Tuesday, February 28, 2012

Ameliorating alcohol-induced wine imbalance

In my post on the role of alcohol in wine balance I indicated that, in addition to unbalancing the wine, an excess of alcohol: makes the wine appear hot; will lead to a reduced perception of wine aroma; and can impart a sense of intoxication to the taster.  The winemaker may address the issue of excess alcohol by reducing the level of alcohol and has three approaches available if that path is chosen: (i) reverse osmosis, (ii) the spinning cone, and (iii) adding water to the wine. Reverse osmosis and the spinning cone are authorized in the U.S by wine regulation 27 CFR 24.248 Processes Authorized for the Treatment of Wine, Juice, and Distilling Materials.  Under this regulation the processes must be conducted at a Distilled Spirits Plant (DSP) or at a bonded winery that is authorized to alternate between a DSP and a bonded winery.

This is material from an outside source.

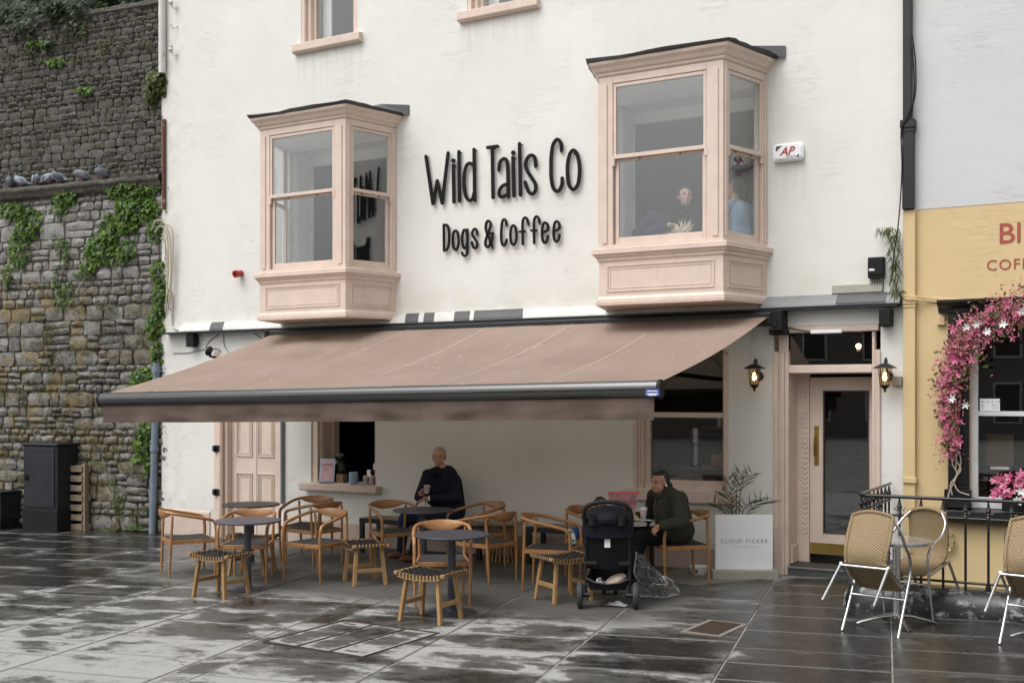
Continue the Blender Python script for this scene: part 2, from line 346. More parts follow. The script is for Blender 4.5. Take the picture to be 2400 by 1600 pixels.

According to howstuffworks.com, reverse osmosis takes place when pressure applied to a highly concentrated solution causes the solvent to pass through a membrane to the lower concentrated solution, leaving a higher concentration of solute on one side, and only solvent on the other.  In the case of high-alcohol wine, the wine is filtered to separate alcohol, water, and volatile compounds from the color and flavor components. The filtered material (permeate in the figure below) is then subjected to a distillation process wherein some portion of the alcohol is removed.  At the completion of this process the remaining permeate material is re-combined with the flavor and color particles that had been filtered out previously and the end result is a lower-alcohol wine than at the beginning.

Reverse osmosis (Source: memstar.com.au)

The spinning cone is comprised of two sets of inverted cones, one fixed against the wall of the steel container, the other set on a rotating rod and parallel to the fixed cones. The wine is fed into the assembly from the top and flows from fixed cone to parallel rotating cone where the centrifugal force spins it out towards the center as a thin film which then falls on to the next lower fixed cone.  This pattern is repeated until the liquid reaches the bottom.  Simultaneously, a low temperature vapor is introduced into the assembly from the bottom and flows up the core stripping volatiles from the thin film on its way up.  This volatile-impregnated vapor flows out of the top of the assemblage and into a condensing system where the volatiles are captured in a condensed liquid form. The cones provide a large surface area for evaporation of the volatiles into the vapor.

In most cases, the wine is run through the system a number of times in order to obtain the required alcohol levels.  On the first pass the vapor may extract the volatilized aromas and flavors and the remaining liquid is run through the cone again at higher temperatures to remove some portion of the alcohol. The aromas and flavors are then added back into the liquid at the end of the process to produce a lower alcohol wine.  Producers will use this method to reduce the alcohol by 1 to 2%.

The third option is hydration of the grape must using water acidulated with tartaric acid.  By using acidulated water, the sugar can be diluted without a concurrent dilution of the acids.  In California wineries, according to Brehm Vineyards, the practice is to use 7 gallons (26.5 liters) of water per ton of grapes in order to lower Brix by one degree.

The best-case situation for a winemaker is that growing conditions yield grapes that produce a balanced wine.  In the event, however, that the wine is unbalanced due to high levels of alcohol, vis a vis acid levels, the winemaker has the above tools available to assist in amelioration of the problem.